C’est la leçon d’Eshu – le dieu-trickster de la religion yorouba – dans la pièce d’Aimé Césaire, inspirée de nombreux mythes africains, qui résonne de façon fascinante avec un poème scandinave du Xe siècle , la Lokasenna, dans lequel Loki – le dieu-trickster nordique – débarque au banquet des dieux, et, pour se venger ne pas y avoir été invité, se moque de chaque dieu présent en pointant du doigt ses vices ou ses faiblesses. Car oui, même les dieux ont parfois besoin d’être ramené à un peu d’humilité : dans le cas contraire, ils finissent par se prendre trop au sérieux et à produire des théocraties tyranniques et des croisades sanglantes en leur nom. Ce n’est peut-être pas sans raison, finalement, que seules les religions qui ont banni le Trickster de leur culte – pour en faire le malin, le diable, Satan/Sheitan, bref l’ennemi – ont provoqué, à travers l’Histoire, des guerres de religions…

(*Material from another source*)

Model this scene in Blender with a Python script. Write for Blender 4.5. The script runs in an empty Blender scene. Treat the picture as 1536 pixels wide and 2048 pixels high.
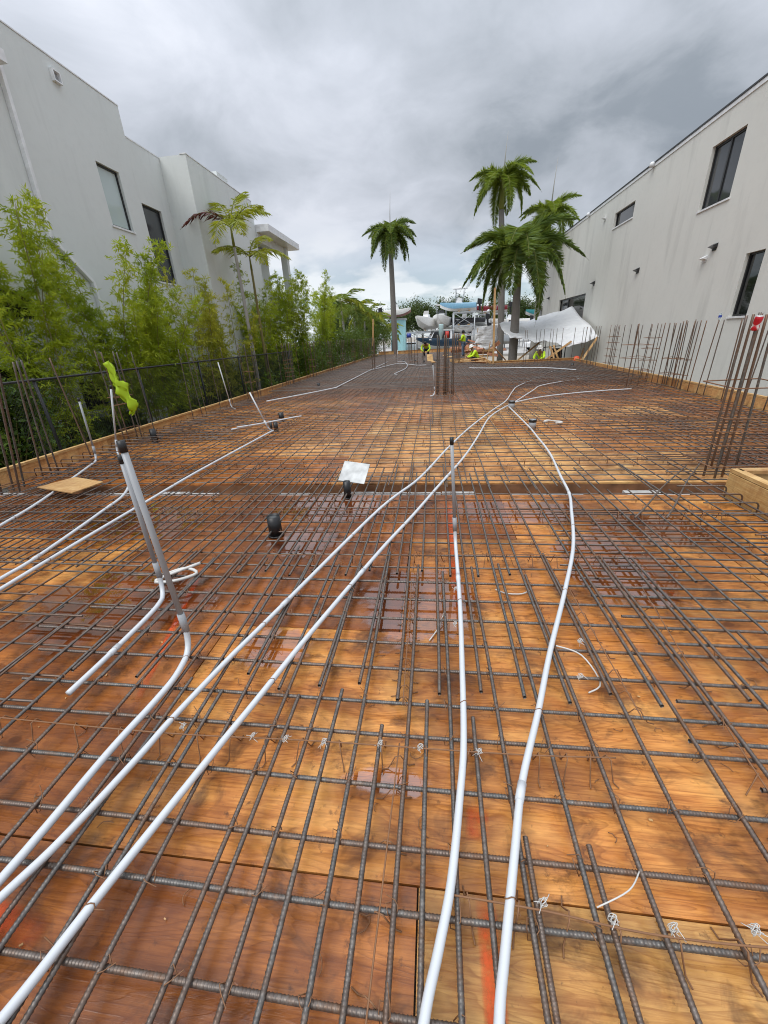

Si Loki connaît aussi bien les faiblesses et les vices des dieux, c’est parce que le Trickster sait tout, rien ne lui échappe. En effet, dans plusieurs religions, il est le messager des dieux et le dieu des carrefours ; car c’est le dieu qui est à la croisée des mondes, servant d’intermédiaire entre le monde des mortels et celui des immortels. Ainsi, les Yoroubas d’Afrique, les adeptes de la Santéria (à Cuba), du Candomblé (au Brésil) et du Vaudou (qu’il soit africain, tahitien, ou du Nouveau-Monde) commencent tous leurs rituels, sans exception, par une invocation et des offrandes au dieu-Trickster (Eshu / Elegua / Exu / Papa Legba). L’idée, derrière ce canon rituel, est la suivante : n’oubliez surtout pas le Trickster ! Sinon, fâché, il déformera volontairement votre demande auprès des dieux, et vous mettra dans l’embarras. De plus, puisqu’il est le messager des dieux, c’est lui qui transmet, aux mortels, les ashé (énergies) de ceux-ci : impossible donc, de recevoir les bénédictions des dieux sans passer par le Trickster !

La question que j’ai posée en guise de titre pour cet article n’est donc pas tant exagérée que cela… Le Trickster, le plus puissant des archétypes ? Je ne sais pas. Et j’aime à penser que tous les archétypes sont d’une égale importance au sein de notre cosmos intérieur. Mais ce qui est certain, c’est qu’il s’agit d’un archétype extrêmement puissant. C’est pour cette raison que les Scandinaves ont fait de Loki le frère-juré d’Odin, le roi des dieux. Et c’est ce qui explique, aussi, pourquoi les monothéistes en ont fait, dans leurs religions, « l’ennemi numéro un » ; et que les missionnaires se sont longtemps servi de lui pour prouver aux populations qu’ils cherchaient à convertir à leur foi qu’elles étaient dans l’erreur car elles vénéraient le malin.

En hypnose archétypale, il serait peut-être bon de nous inspirer des religions africaines (et afro-américaines, par extension), à savoir chercher à nous attirer, d’emblée, les faveurs du Trickster, avant-même peut-être d’entrer en contact avec les autres archétypes, et, en tout cas, pour éviter que celui-ci, fâché de ne pas être invité à l’assemblée des dieux intérieurs, ne s’y invite pour y jouer des tours indésirables et semer le chaos et la confusion. Il faudra surtout, et ce sera peut-être le chantier du siècle à venir, lui accorder, dans nos vies, l’importance qu’il mérite, afin que nos civilisations, nos dieux et nos egos, confrontés à nouveau aux énergies chaotiques mais nécessaires du Trickster, ne se prennent plus autant au sérieux, ne se croient plus autant invulnérables, et qu’ils regagnent une certaine humilité face au grand théâtre des forces cosmiques qu’est l’univers.